Types of Bullying

Cyber-bullying: 

Use of any mobile device, platform, website, media, app, etc. on the internet to destroy, humiliate, scare, degrade, or demoralize others. Cyber-bullying usually happens at home or outside the school. It is the parents’ responsibility to monitor their child’s online behavior and actions. 

Physical Bullying: 

Any intentional and unwelcome use of physical contact to inflict pain, damage or steal property or belongings 

Disablist Bullying: 

Bullying motivated by a prejudice against people with any form of disability 

Verbal Bullying: 

Use of language/words to threaten or hurt others, like offensive teasing, put downs, gossiping, backstabbing, etc. 

Exclusion Bullying: 

Use of threats, action, or power to reject, exclude, hurt feelings, put down or damage others and/or their reputation 

Racial/Religion Bullying: 

Antagonism, prejudice, or unfairness directed towards someone based on his race or religion (color/physical appearance, language, beliefs, culture, faith, etc.) 

Sexual/Gender Bullying: 

Any unwelcome and uninvited touches, comments, attention, representation, and behavior that are found to be judgmental, humiliating, offensive, intimidating, unkind, and hurtful to one’s physical, mental, and emotional condition or his state of sexuality 

Gesture Bullying: 

Use of non-verbal signals (actions) or expressions to cause fear, intimidation or hurt others 

Relational/Social Bullying: 

Relational or social bullying often happens behind the back of the bullied person.
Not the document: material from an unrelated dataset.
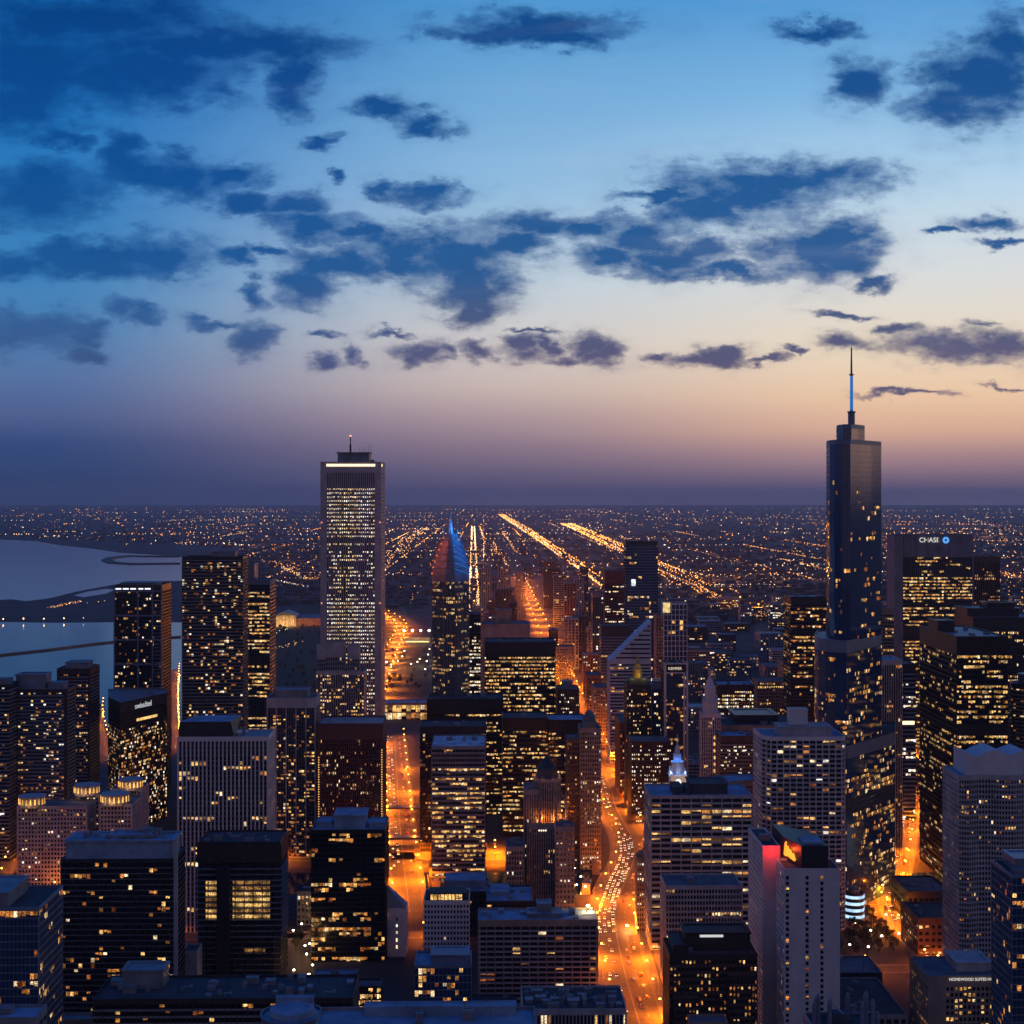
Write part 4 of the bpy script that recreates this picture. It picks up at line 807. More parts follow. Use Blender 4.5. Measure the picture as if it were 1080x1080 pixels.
# pale ribbed tower with lit corner crown
t = T('apartment_tower', 'pale-framed blue glass tower with one lit yellow corner at its top', 'apartment tower', 700, 725, 636, 1900, 30, 'the lit-corner tower', bay=4.6, fl=6.6, pier=.2, span=.14, rec=.8, mats=('white_stone','white_stone','glass_blue'), lit=.08, pal='gold', top=2, nunits=2)
ww = HERO[-1][5]; zz = gz(636, 1900); MB().box(-ww/2-1, -ww/2+8, -.8, -.3, zz-12, zz+.5).build('lit_corner', glow('lit_corner_yellow', (1,.72,.3), .95, .4), t)
T('apartment_tower', 'lower tan shoulder attached left of the lit-corner tower', 'apartment tower', 692, 700, 649, 1910, 26, 'the tan shoulder', bay=3, fl=4, pier=.5, span=.4, rec=.5, mats=G3('tan_stone'), lit=.06, pal='warm', top=3, nunits=1)
t = T('office_tower', 'dark glass tower in a white stone frame with a small lit roof sign', 'office tower', 701.5, 723.5, 700, 1420, 34, 'the white-framed dark tower', bay=2.3, fl=3.6, pier=.06, span=.2, rec=.3, mats=('dark_metal','dark_metal','glass_blue'), lit=.2, mode='office', pal='warm', top=8, roofm='roof_dark', nunits=3, sidelit=.04)
ww = HERO[-1][5]; zz = gz(700, 1420)
fr = MB().box(-ww/2-1.2, -ww/2+1.0, -1, -.03, 0, zz+1).box(ww/2-2.6, ww/2-.8, -.9, -.03, 0, zz-9.5).box(ww/2+.3, ww/2+2, -1, -.03, 0, zz+1.2).box(-ww/2+1.1, ww/2+.2, -.8, -.03, zz-.6, zz+.8).box(-ww/2+1.1, ww/2-.9, -.7, -.03, zz-9.3, zz-8)
fr.build('stone_frame', M['white_stone'], t); text(t, 'KEMPER', (-.6, -.5, zz-4.6), 3.6, glow('sign_warm', (1,.8,.6), .9))
# dark green tower with the gold cap
t = T('office_tower', 'black-green stone tower with a gilded cap and pinnacle', 'office tower', 661, 687, 722, 1450, 28, 'the gold-capped tower', bay=2.6, fl=3.7, pier=.5, span=.4, rec=.5, mats=('dark_green_stone','dark_brown','glass'), lit=.24, pal='gold', top=4, nunits=0)
zz = gz(722, 1450); 
MB().box(-9, 9, 5, 23, zz-1.05, zz+5).build('shoulder', M['dark_green_stone'], t); MB().lathe([(4.5, zz+5), (4.3, zz+14), (3.2, zz+15), (3.0, zz+19), (1.2, zz+21), (1, zz+24), (.2, zz+28)], 8, 0, 13, 0, R(22.5)).build('gilded_cap', M['gold_leaf'], t); lamp(t, (-5, 3, zz+7), 1800, (1,.75,.3), .4, 'uplight'); lamp(t, (5, 3, zz+7), 1800, (1,.75,.3), .4, 'uplight')
T('office_tower', 'blue-black tower wedged between the gold-capped tower and the white-framed dark tower', 'office tower', 687.5, 701, 722, 1480, 26, 'the wedged tower', bay=2.6, fl=3.8, pier=.25, span=.35, rec=.4, mats=('blue_grey_metal','dark_metal','glass_blue'), lit=.1, pal='white', top=4, pent=((.2,.8,.2,.8,4),), nunits=1)
T('office_block', 'dark stone block of small white lit windows below the gold-capped tower', 'office building', 666, 708, 782, 1385, 40, 'the dark stone block', bay=2.6, fl=3.7, pier=.5, span=.5, rec=.5, mats=G3('dark_brown'), lit=.28, pal='white', top=3)
# the canyon's western wall: tan fronts lit from the street
T('limestone_tower', 'tan stone block with lit lower windows right of the glowing canyon', 'office building', 626, 643, 725, 1800, 40, 'the tan canyon block', bay=2.8, fl=3.8, pier=.5, span=.4, rec=.5, mats=G3('tan_stone'), lit=.14, pal='gold', top=4, nunits=2)
T('limestone_tower', 'brown stone block behind the tan canyon block', 'office building', 619, 634, 712, 1930, 40, 'the brown canyon block', bay=2.8, fl=3.8, pier=.5, span=.4, rec=.5, mats=G3('brown_brick'), lit=.1, pal='gold', top=4, nunits=2)
T('limestone_tower', 'orange-lit edge block beside the slanted-roof tower', 'office building', 654, 666, 762, 1500, 60, 'the orange-lit edge block', bay=2.8, fl=3.8, pier=.4, span=.4, rec=.5, mats=G3('brown_brick'), lit=.3, pal='gold', top=4, nunits=1)
T('limestone_tower', 'narrow tan tower with a lit crown right of the avenue bend', 'office tower', 672, 684, 905, 1040, 14, 'the narrow tan tower', bay=2.0, fl=3.4, pier=.5, span=.4, rec=.4, mats=G3('tan_stone'), lit=.12, pal='white', top=3, litrows=lambda f, p: .85 if f > .93 else p, nunits=1, pent=((.2,.8,.2,.8,4),), pentm='tan_stone')
# slim white tower with the tempietto
tm = T('office_tower', 'slim white octagonal-topped tower with one lit window column', 'office tower', 740, 760.5, 752, 1400, 17, 'the slim white tower', bay=2.6, fl=3.6, pier=.42, span=.3, rec=.6, mats=('white_stone','grey_concrete','glass'), lit=.05, pal='gold', top=4, nunits=0)
zz = gz(752, 1400); ww = HERO[-1][5]
for k in range(13): MB().box(ww*.12, ww*.12+1.5, -.25, -.05, zz-24-k*6.2, zz-21-k*6.2).build('lit_stair_window', PAL['gold'], tm)
MB().lathe([(7.4, zz-1.05), (7.4, zz+9), (7.8, zz+9), (7.8, zz+10), (5.4, zz+10.4), (5.2, zz+22), (5.6, zz+22.3), (3.9, zz+25), (2.4, zz+30), (1.0, zz+31), (.9, zz+35), (.15, zz+40)], 8, 0, 8.5, 0, R(22.5)).build('tempietto', M['white_stone'], tm)
for k in range(8):
    a = R(22.5+45*k); MB().tube([(7*math.cos(a), 7*math.sin(a)+8.5, zz+10.2), (6.8*math.cos(a), 6.8*math.sin(a)+8.5, zz+16)], [.6, .1], 4).build('finial', M['white_stone'], tm)
T('office_block', 'low blue-roofed block with rows of white lights beside the slim white tower', 'office building', 757, 795, 722, 1700, 40, 'the blue-roofed row block', bay=2.4, fl=4, pier=.3, span=.4, rec=.4, mats=('dark_brown','dark_metal','glass'), lit=.55, mode='office', pal='white', top=3, roofm='roof_membrane')
T('office_block', 'tan office block with a gold-lit top floor', 'office building', 799, 839, 718, 1750, 36, 'the gold-topped tan block', bay=2.6, fl=3.8, pier=.4, span=.35, rec=.5, mats=G3('tan_stone'), lit=.2, pal='gold', top=2, mode='office', litrows=lambda f, p: .85 if f > .9 or f < .32 else p)
T('apartment_tower', 'pinkish gabled brick tower catching the last light near the tall blue glass tower', 'apartment tower', 825, 847, 698, 1850, 30, 'the pinkish tower', bay=3, fl=3.6, pier=.5, span=.5, rec=.4, mats=G3('tan_stone'), lit=.04, top=3, nunits=1)
T('office_block', 'large tan stone block with a heavy cornice behind the pale chamfered tower', 'office building', 764, 845, 765, 1420, 70, 'the big corniced block', bay=3.2, fl=3.9, pier=.4, span=.3, rec=.7, mats=G3('tan_stone'), lit=.07, pal='gold', top=5, roofm='roof_dark', nunits=8, pent=((.2,.75,.3,.9,8),), pentm='dark_metal')
t = T('office_block', 'brown ribbed block with white sparkling windows left of the pale chamfered tower', 'office tower', 760, 796, 776, 1310, 30, 'the brown ribbed block', bay=1.9, fl=3.2, pier=.14, span=.52, rec=.4, mats=('brown_brick','tan_stone','glass'), lit=.1, pal='white', top=5, roofm='roof_membrane')
T('office_tower', 'dark glass tower with gold rows just left of the tall blue glass tower', 'office tower', 834, 873, 629, 1650, 40, 'the gold-rowed dark tower', bay=2.4, fl=3.9, pier=.1, span=.4, rec=.3, mats=('dark_metal','dark_metal','glass'), lit=.55, mode='office', pal='warm', top=8, roofm='roof_metal', litrows=lambda f, p: p if f > .55 else .1)
# the clock-tower palace
tw = empty('clock_tower_building', (gx(716, 1165), 1165, 0), YAW); tag(tw, 'ornate white building with a tiered clock tower lit blue and white', 'clock tower'); zw = gz(828, 1165)
q = [(-23,0),(25,0),(25,34),(-23,34)]; facade(tw, q, 0, zw-9, bay=2.5, fl=3.7, pier=.5, span=.35, rec=.6, mats=G3('white_stone'), lit=.2, pal='gold', top=4); roof(tw, q, zw-9, 'roof_dark', parmat='white_stone')
q = [(29,16),(66,34),(66,60),(29,52)]; facade(tw, q, 0, zw-2, bay=2.5, fl=3.7, pier=.5, span=.35, rec=.6, mats=G3('tan_stone'), lit=.1, pal='gold', top=4, name='rear_wing'); roof(tw, q, zw-2, 'roof_membrane', parmat='tan_stone')
mb = MB().box(-6, 6, 3, 15, zw-10.05, zw+6).box(-6.6, 6.6, 2.4, 15.6, zw+6, zw+7.2); mb.build('tower_base', M['white_stone'], tw)
for k in range(4): MB().lathe([(.9, zw+7.2), (.9, zw+10), (.1, zw+13)], 6, (-5, 5, 5, -5)[k], (4, 4, 14, 14)[k]).build('pinnacle', M['white_stone'], tw)
MB().lathe([(4.8, zw+7.2), (4.6, zw+16), (5.2, zw+16.3), (5.2, zw+17), (3.4, zw+17.2), (3.2, zw+22), (3.6, zw+22.4), (2.2, zw+23), (1.9, zw+27), (.5, zw+30), (.25, zw+38)], 8, 0, 9, 0, R(22.5)).build('lantern', M['white_stone'], tw)
MB().lathe([(2.2, 0), (2.2, .3)], 20).build('clock_face', glow('clock_face', (1,.95,.85), 1.2), tw).matrix_local = Matrix.Translation((0, 2.98, zw+2)) @ Matrix.Rotation(R(90), 4, 'X')
for k in range(5):
    a = math.pi*(1+k/4); lamp(tw, (8.5*math.cos(a), 9+8.5*math.sin(a), zw+9), 700, (.35,.55,1), .4, 'uplight'); lamp(tw, (5.2*math.cos(a), 9+5.2*math.sin(a), zw+18.2), 380, (.05,.25,1), .3, 'uplight')
for x_ in (-5, 0, 5): lamp(tw, (x_, -2, zw-8), 3600, (1,.6,.2), .4, 'uplight')
for x_ in (-19, -12, 12, 20): lamp(tw, (x_, -1.5, zw-16), 1500, (1,.45,.1), .4, 'uplight')
HERO.append((tw, 'the clock-tower building', 713, 800, 1165, 48, 34))
T('office_tower', 'broad grey gridded tower with gold windows and a dark roof house by the avenue', 'office tower', 686, 794, 839, 1000, 42, 'the broad grey grid tower', bay=7.1, fl=3.75, pier=.09, span=.36, rec=.9, mats=('pale_concrete','pale_concrete','glass'), lit=.5, mode='office', pal='office', top=1.6, base=0, roofm='roof_membrane', parm='pale_concrete', pent=((.42,.78,.25,.8,7),(.36,.41,.2,.6,5),(.24,.33,.2,.7,5)), pentm='roof_dark', nunits=1)
T('office_block', 'grey gridded block with tall top windows and a weathered roof', 'office building', 702, 783, 934, 915, 30, 'the tall-windowed grey block', bay=2.55, fl=3.55, pier=.3, span=.34, rec=.7, mats=G3('pale_concrete'), lit=.18, mode='office', pal='office', top=2, roofm='roof_gravel', parm='pale_concrete', nunits=2, litrows=lambda f, p: .02 if f > .86 else p)
t = T('apartment_block', 'old dark brick block with stepped wings and a small white sign', 'apartment building', 706, 799, 1006, 805, 30, 'the old brick block', bay=2.7, fl=3.5, pier=.5, span=.42, rec=.5, mats=('dark_brown','brown_brick','glass'), lit=.24, pal='warm', top=3, roofm='roof_dark', nunits=6, pent=((.05,.2,.1,.9,5),(.2,.95,.3,.9,10)), pentm='dark_brown')
ww = HERO[-1][5]; zz = gz(1006, 805); MB().box(-6, 6.5, 8.2, 8.8, zz+6.4, zz+7.6).build('lit_sign', glow('sign_white_panel', (1,1,.98), .65), t)
for a, b, zt_ in ((-ww/2+2, -ww/2+15, zz-22), (ww/2-16, ww/2-2, zz-10)):
    q = [(a,-5),(b,-5),(b,-.02),(a,-.02)]; facade(t, q, 0, zt_, bay=2.7, fl=3.5, pier=.5, span=.42, rec=.5, mats=('dark_brown','brown_brick','glass'), lit=.22, pal='warm', top=2, maxwin=20, name='bay_wing'); roof(t, q, zt_, 'roof_dark', parmat='brown_brick')
t = T('low_building', 'low tan front with a lit arched canopy below the old brick block', 'low building', 728, 768, 1078, 770, 12, 'the lit canopy', bay=4, fl=4, pier=.3, span=.4, rec=.4, mats=G3('tan_stone'), lit=.5, pal='gold', top=2, nunits=0)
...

It is usually set on increasing the bully’s own social standing by diminishing the standing of another child. Relational bullying is about harming a child’s reputation, causing humiliation, spreading rumors or lies, making faces at the child, mimicking the child, and encouraging or even rewarding others to socially exclude the child. 

Bystander to Bullying: 

Depending on the incident and degree of involvement, a bystander or someone observing, tolerating, supporting, in collusion, or hiding a bullying act or plan by intentional manner that is damaging, threatening, humiliating, or hurting another student which may be in a form of lying, denying, ignoring, hiding, or keeping an information about a victim, a bully, or anything related to a bullying issue may or may not be sanctioned or penalized by the school depending on the impact and effect of bullying. 

A student can always choose to be an upstander. An upstander, unlike a bystander, takes positive action or reports to school authorities when they witness bullying or know someone else being bullied.